It’s still Negroni Week, which means there’s still time to drink more Negronis and Negroni variations.
Over the last two decades, it is likely that no single cocktail has inspired more riffs, imitators, cousins, and potential successors than the Negroni. It’s just so easy to swap, substitute, and tweak your way to a delicious new creation. Have a new bottle of amaro? An unusual vermouth? A gin you’ve never tried before? Go ahead and Negroni away.
Negronis require no homemade ingredients, and can be made with bottles you may already have on your bar cart — or can easily procure. Many Negroni riffs are similarly user-friendly, requiring little in the way of preparation or expense. On the riffability scale, the Negroni is a perfect 10.
Of those recent riffs and variations, it is probable that the most successful is the Mezcal Negroni, which simply substitutes smoky mezcal in the slot usually reserved for gin.
The Mezcal Negroni has been a full-blown phenomenon in its own right for years, and in some quarters is obviously more popular than the gin-based original. Anecdotally, my sense is that it often serves as a gateway Negroni. I know any number of people who thought they didn’t like Negronis — until they had a Mezcal Negroni, at which point the original, gin-based drink opened up for them. The Mezcal Negroni might be a derivative concoction, but for many, it’s the first stop on the Negroni train.
These days, however, the Mezcal Negroni has a full set of dedicated tracks. Not only is the basic Mezcal Negroni a popular drink, but there are any number of Mezcal Negroni variations. Although none are as popular as the original, some are quite good, especially when they use the original formula as a platform to take the flavor profile in surprising new directions.
So as Negroni Week closes out, we’ll look back at the original Mezcal Negroni, which I have covered only briefly before, and then a variation that adds heat and vegetal bitter to the drink with an unorthodox substitution.
Yet Another Three-Part Band
I have often described classic cocktails as three-piece bands, and the Negroni is one of the cocktail world’s most successful three-piece acts.
The basic version, as you know by now, is just gin, sweet vermouth, and the Italian bitter liqueur Campari, often but not always in equal parts, typically served on the rocks with an orange peel or orange wedge for garnish.
The drink’s structure has little in common with the Daiquiri, yet it can similarly be broken down into elemental components.
In this case:
Strong: the gin
Spice & Sweet: the sweet vermouth
Bittersweet: the Campari
To make a variation, all you need to do is to fill in the strong, sweet, and bittersweet slots.
The Mezcal Negroni, then, is exactly what it sounds like: a Negroni with mezcal instead of gin, leaving the sweet vermouth in place.

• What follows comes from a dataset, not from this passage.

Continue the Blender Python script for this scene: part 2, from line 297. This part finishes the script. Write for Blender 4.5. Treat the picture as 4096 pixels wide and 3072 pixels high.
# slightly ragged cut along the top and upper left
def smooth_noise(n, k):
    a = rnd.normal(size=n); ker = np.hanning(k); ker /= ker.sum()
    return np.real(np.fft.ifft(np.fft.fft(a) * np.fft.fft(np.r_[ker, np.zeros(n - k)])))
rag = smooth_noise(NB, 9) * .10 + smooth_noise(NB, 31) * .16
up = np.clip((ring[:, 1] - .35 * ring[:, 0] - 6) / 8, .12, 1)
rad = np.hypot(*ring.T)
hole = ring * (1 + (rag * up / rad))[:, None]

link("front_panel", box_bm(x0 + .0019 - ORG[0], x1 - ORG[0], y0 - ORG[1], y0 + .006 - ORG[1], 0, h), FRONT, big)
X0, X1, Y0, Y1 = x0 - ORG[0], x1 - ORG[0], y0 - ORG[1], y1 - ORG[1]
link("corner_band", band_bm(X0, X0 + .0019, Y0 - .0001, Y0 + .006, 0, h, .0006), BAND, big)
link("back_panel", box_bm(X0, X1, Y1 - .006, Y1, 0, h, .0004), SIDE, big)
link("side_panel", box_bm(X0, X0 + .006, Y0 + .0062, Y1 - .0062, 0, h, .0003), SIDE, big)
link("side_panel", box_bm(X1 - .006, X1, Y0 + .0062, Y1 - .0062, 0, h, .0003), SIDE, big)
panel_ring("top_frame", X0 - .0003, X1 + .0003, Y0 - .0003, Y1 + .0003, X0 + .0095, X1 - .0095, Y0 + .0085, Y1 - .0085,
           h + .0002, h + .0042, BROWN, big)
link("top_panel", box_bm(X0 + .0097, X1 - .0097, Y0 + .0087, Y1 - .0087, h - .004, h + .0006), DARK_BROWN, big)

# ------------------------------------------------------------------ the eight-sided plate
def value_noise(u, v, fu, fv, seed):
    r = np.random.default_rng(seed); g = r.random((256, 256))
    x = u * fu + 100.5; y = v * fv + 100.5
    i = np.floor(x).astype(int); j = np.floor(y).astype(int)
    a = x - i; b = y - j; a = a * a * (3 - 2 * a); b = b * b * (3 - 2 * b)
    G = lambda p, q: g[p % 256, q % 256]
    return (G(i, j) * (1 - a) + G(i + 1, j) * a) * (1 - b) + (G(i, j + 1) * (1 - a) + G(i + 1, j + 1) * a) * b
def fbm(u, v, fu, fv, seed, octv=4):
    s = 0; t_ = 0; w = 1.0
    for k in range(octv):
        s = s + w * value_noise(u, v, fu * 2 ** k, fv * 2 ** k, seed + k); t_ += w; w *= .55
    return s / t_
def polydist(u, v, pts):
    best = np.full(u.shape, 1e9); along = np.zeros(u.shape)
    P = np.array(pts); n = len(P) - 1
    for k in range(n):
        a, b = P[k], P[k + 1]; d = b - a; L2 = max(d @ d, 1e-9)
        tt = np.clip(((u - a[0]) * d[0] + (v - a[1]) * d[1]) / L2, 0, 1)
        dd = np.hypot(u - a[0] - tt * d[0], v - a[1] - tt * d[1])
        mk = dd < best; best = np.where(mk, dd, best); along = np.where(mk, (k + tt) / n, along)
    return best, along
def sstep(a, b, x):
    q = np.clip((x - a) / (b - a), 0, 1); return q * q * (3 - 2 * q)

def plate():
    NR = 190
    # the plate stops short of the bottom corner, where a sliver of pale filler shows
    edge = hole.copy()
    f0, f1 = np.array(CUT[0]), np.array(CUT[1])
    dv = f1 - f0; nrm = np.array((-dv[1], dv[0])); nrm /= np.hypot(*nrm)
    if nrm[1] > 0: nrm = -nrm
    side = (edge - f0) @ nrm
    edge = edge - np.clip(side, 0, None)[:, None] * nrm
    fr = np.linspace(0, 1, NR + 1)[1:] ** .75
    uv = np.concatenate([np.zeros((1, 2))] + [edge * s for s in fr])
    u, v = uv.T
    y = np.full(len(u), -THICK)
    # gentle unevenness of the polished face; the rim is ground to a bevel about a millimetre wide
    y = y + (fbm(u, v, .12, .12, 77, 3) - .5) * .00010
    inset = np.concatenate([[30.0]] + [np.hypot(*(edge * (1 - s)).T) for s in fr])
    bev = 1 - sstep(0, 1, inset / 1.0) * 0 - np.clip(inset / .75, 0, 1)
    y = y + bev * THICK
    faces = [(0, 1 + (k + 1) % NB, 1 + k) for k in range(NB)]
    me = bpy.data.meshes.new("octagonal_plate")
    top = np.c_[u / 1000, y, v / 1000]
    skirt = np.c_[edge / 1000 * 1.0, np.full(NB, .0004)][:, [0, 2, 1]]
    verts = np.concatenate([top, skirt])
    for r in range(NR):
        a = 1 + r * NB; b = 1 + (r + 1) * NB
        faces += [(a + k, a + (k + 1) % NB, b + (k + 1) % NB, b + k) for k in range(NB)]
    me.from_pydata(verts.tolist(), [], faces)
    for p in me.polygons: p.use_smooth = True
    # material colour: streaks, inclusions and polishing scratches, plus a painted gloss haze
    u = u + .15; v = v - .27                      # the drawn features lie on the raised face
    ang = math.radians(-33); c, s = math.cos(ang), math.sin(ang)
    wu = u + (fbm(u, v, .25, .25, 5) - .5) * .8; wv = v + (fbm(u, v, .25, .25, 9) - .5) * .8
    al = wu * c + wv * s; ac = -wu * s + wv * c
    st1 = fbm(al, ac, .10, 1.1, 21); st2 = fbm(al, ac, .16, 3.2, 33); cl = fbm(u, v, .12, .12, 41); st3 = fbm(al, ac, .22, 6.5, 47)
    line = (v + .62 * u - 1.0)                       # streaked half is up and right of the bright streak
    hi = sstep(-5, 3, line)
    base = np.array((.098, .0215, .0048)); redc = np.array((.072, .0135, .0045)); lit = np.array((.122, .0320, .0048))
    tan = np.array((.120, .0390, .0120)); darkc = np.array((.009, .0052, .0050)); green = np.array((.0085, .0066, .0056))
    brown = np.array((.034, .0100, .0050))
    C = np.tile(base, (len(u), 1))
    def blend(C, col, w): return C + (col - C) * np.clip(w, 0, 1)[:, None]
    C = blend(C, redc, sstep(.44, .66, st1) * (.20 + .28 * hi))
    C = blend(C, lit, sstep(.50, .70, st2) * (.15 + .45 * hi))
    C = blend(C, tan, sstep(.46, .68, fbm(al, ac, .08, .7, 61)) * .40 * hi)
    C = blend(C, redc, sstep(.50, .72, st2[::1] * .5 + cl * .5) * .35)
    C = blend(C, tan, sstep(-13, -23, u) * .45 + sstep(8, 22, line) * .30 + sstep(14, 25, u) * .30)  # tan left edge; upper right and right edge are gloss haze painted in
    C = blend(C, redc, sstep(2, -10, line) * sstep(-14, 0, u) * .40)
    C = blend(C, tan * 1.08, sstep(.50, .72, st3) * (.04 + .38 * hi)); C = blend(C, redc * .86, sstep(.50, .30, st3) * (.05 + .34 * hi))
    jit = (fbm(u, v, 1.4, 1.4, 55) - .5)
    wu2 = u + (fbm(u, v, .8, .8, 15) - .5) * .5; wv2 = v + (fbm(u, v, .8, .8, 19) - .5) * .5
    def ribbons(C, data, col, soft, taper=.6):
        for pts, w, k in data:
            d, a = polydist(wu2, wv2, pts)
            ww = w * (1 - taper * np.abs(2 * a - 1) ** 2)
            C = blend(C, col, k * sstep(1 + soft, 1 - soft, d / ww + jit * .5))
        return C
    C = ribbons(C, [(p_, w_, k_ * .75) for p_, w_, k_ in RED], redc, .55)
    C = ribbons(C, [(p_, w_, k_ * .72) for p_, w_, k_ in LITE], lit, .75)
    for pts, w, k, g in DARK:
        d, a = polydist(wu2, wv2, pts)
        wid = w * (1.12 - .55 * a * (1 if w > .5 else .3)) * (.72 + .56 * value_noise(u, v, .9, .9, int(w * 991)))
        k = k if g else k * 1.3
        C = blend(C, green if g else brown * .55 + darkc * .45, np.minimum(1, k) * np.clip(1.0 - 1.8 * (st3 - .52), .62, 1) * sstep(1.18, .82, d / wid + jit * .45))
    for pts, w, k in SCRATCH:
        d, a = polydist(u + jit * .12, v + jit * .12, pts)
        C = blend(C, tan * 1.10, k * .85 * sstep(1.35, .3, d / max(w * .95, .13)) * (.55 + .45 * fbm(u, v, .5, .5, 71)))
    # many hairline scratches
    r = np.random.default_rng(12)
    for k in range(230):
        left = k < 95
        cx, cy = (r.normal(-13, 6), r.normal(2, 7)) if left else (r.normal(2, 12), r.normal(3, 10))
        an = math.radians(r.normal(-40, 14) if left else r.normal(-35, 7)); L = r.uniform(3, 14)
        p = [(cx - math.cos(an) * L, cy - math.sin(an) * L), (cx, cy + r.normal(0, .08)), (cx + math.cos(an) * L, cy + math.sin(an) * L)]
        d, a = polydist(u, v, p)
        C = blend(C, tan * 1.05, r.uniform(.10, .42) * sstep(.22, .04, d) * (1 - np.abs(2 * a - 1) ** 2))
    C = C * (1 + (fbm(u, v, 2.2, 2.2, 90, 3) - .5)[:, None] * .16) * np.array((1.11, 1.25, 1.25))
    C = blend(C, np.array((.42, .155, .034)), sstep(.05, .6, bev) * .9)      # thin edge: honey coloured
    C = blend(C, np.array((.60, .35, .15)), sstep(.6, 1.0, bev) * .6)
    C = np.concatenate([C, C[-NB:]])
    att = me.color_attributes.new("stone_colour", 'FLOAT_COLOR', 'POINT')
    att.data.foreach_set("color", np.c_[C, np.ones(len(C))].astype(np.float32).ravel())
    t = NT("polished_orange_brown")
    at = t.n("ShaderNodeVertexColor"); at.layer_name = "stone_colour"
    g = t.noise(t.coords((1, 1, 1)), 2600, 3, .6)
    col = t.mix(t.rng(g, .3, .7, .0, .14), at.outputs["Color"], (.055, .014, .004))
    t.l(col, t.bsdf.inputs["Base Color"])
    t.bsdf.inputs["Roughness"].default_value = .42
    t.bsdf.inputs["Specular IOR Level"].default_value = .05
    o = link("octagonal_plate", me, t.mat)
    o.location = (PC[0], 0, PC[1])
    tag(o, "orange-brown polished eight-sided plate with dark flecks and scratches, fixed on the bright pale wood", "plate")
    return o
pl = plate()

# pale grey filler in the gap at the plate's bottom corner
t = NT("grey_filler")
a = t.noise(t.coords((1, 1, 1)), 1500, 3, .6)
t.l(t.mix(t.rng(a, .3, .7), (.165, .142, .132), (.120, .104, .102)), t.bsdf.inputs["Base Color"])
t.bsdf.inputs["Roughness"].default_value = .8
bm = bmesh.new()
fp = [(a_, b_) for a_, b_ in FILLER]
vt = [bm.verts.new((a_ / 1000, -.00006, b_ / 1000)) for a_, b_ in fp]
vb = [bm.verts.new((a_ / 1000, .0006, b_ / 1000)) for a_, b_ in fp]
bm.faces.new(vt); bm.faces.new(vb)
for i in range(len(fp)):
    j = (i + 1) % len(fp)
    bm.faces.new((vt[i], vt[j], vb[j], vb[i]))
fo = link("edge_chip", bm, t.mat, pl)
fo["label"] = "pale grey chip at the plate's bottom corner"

This simple swap works so well, adding smoke and earthy bite to the mix, that I suspect it is one of the primary reasons for the widespread belief that any gin cocktail can be made to work with mezcal. I don’t entirely agree with that idea, but when sipping a mezcal Negroni, I can certainly see how one could entertain such a belief.
As with the classic Negroni, much of the key to the Mezcal Negroni is choosing the right vermouth.